Further, the way magnets that you may have encountered work is via the magnetic field induced by moving charge, not by the presence of monopoles. Usually this field is caused by the angular momentum of charged electrons.
Hope this clarifies matters.
Cutting a magnet in two pieces is like cutting a vector: you can change its length but you cannot change its direction (you cannot make it directionless).
Magnetic monopoles appear in some Grand Unified Theories and SUSY models of particle physics, but are not possible in the standard model, so we don't know if they really can exist.
However, even in stabdard electrodynamics you can create the illusion of magnetic monopoles by channelling the magnetic flux between two poles along a thin flux tube or "needle".
Recently some condensed matter physicists were able to use this possibility within a spin ice system to make it seem like magnetic monopoles were moving in the material. This effect was described on some blogs at the time so I'm just going to link to the detailed one at Backreaction rather than try to repeat it myself.

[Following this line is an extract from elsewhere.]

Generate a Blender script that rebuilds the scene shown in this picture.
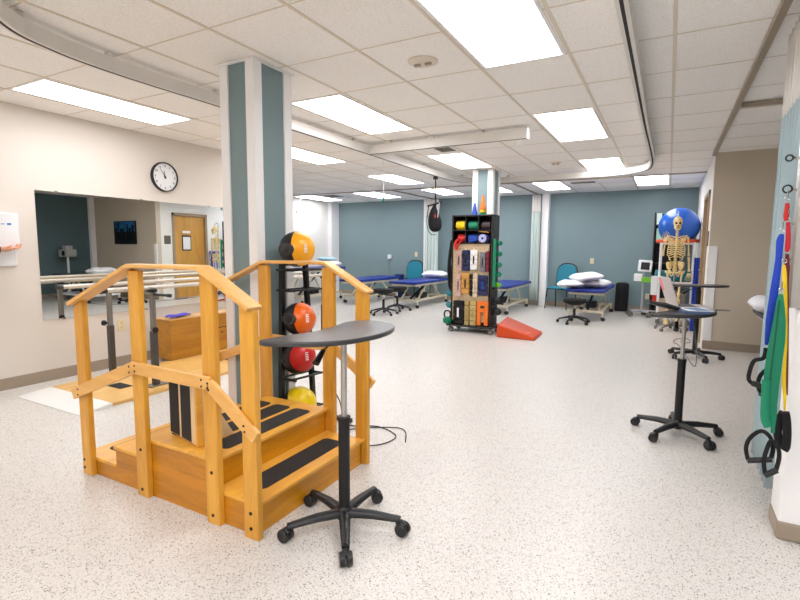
import bpy, math, random
from mathutils import Vector, Matrix
random.seed(7)
D = bpy.data
for o in list(D.objects): D.objects.remove(o)
SC = bpy.context.scene
COL = SC.collection
PI = math.pi
CH = 2.498                     # ceiling height

# ------------------------------------------------------------------ camera, world, exposure
FPX, YAW, PITCH, ROLL, CAMH = 489.6, .4993, -.1058, .0078, 1.276
_cy, _sy, _cp, _sp = math.cos(YAW), math.sin(YAW), math.cos(PITCH), math.sin(PITCH)
FW = Vector((-_sy*_cp, _cy*_cp, _sp)); _r0 = Vector((_cy, _sy, 0)); _u0 = _r0.cross(FW)
RT = math.cos(ROLL)*_r0 + math.sin(ROLL)*_u0
UP = -math.sin(ROLL)*_r0 + math.cos(ROLL)*_u0
CAM = Vector((0, 0, CAMH))
cd = D.cameras.new('camera'); cam = D.objects.new('camera', cd); COL.objects.link(cam)
cd.sensor_width = 36; cd.lens = FPX/800*36; cd.clip_start = .05; cd.clip_end = 100
m = Matrix((RT, UP, -FW)).transposed().to_4x4(); m.translation = CAM
cam.matrix_world = m
SC.camera = cam
w = D.worlds.new('world'); SC.world = w; w.use_nodes = True
w.node_tree.nodes['Background'].inputs[0].default_value = (.9, .95, 1, 1)
w.node_tree.nodes['Background'].inputs[1].default_value = .3
SC.view_settings.view_transform = 'Standard'; SC.view_settings.look = 'None'
SC.view_settings.gamma = 1; SC.view_settings.use_curve_mapping = False
SC.view_settings.exposure = 0.0
LAMP = 11.2

def ray(x, y): return FW + (x-400)/FPX*RT - (y-300)/FPX*UP
def atZ(x, y, z=0):
    d = ray(x, y); return CAM + d*((z-CAMH)/d.z)
def atY(x, y, Y):
    d = ray(x, y); return CAM + d*(Y/d.y)
def atX(x, y, X):
    d = ray(x, y); return CAM + d*(X/d.x)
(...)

Nevertheless, a truly isolated magnetic monopole that could be thrown into a black hole leaving its twin behind is only possible if some GUT theories are correct. People have tried to observe them by watching the current in a coil for the effect of a monopole that passes through it, but without (confirmed) success.
In theory, if they exist they should have been created in abundance in the very early universe at the time of the GUT scale energies. The theory of cosmological inflation was originally proposed to explain why we don't see them. They would be there but in such small numbers that we can't find one. Our only hope would be accelerate and collide particles at the GUT scale of $10^{12}$ TeV but that is currently beyond our wildest dreams.
No, because found magnet is not composed of poles. Lacking magnetic charges, the creator had to cheat use currents of electric charges. These currents make two poles at once, and these are all magnets found in nature (and stores) today.